There is no arguing the right is a natural right that exists notwithstanding the Constitution. However, the founding fathers cannot be presumed to be stating the obvious, or articulating mere surplus-age. Their reason is, obviously, securing a free state. They set forth how this is necessarily done. They distinguish any old militia, even a heavily regulated one, from one that will secure a free state and they do this by acknowledgement of the natural right as an individual one that shall not be infringed.

Consistent with their goal of securing a free state, they also provide the grounds for limitation of the right. Believe it or not, all rights, including natural rights, are subject to might. That, in itself, is a natural right. Specifically, if the exercise of the right presents a substantial, credible threat to the security of a free state, then it obviously runs afoul of the Second Amendment and might can be used to limit, or infringe upon it.

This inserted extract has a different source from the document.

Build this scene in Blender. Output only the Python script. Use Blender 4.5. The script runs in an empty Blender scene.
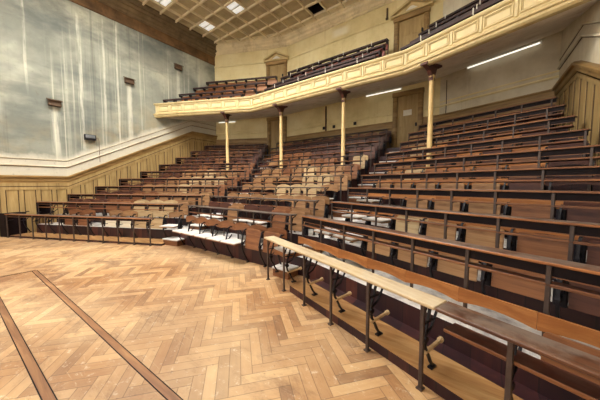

That said, the only way an exercise of the right could present a substantial, credible threat to the security of a free state is if an individual or group possess NBC, or if a group possesses conventional arms to the exclusion of another group which is unarmed. These scenarios obviously cannot arise because some mentally unstable person has access to conventional arms, or because some criminal shoots up a school or a church. Or because one group voluntarily disarms themselves The security of a free state is not threatened by such things. Indeed, 9/11, Oklahoma City, Las Vegas, all of that combined is not even a mosquito bite on the buckskin jacket of Uncle Sam. A greater threat is our collective, legislative response to such actions; i.e. the disarmed trying to disarm those who secure a free state.

Those who would infringe upon the right to keep and bear arms in response to these crimes, or for political reasons, do indeed present a substantial, credible threat to the security of a free state. Courts should subject any such efforts to strict scrutiny and demand the least intrusive method of achieving a compelling state interest defined as securing a free state. The state's response to any crimes should be reactive and not proactive. The state can choose if it's reaction is such as to dissuade or not, but that's on the state, and not those who lawfully keep and bear arms.

Champions of the Second Amendment should not run from or distinguish the first clause (if that is what it is). Rather, they should embrace it for what it is: Support for the individual, natural right.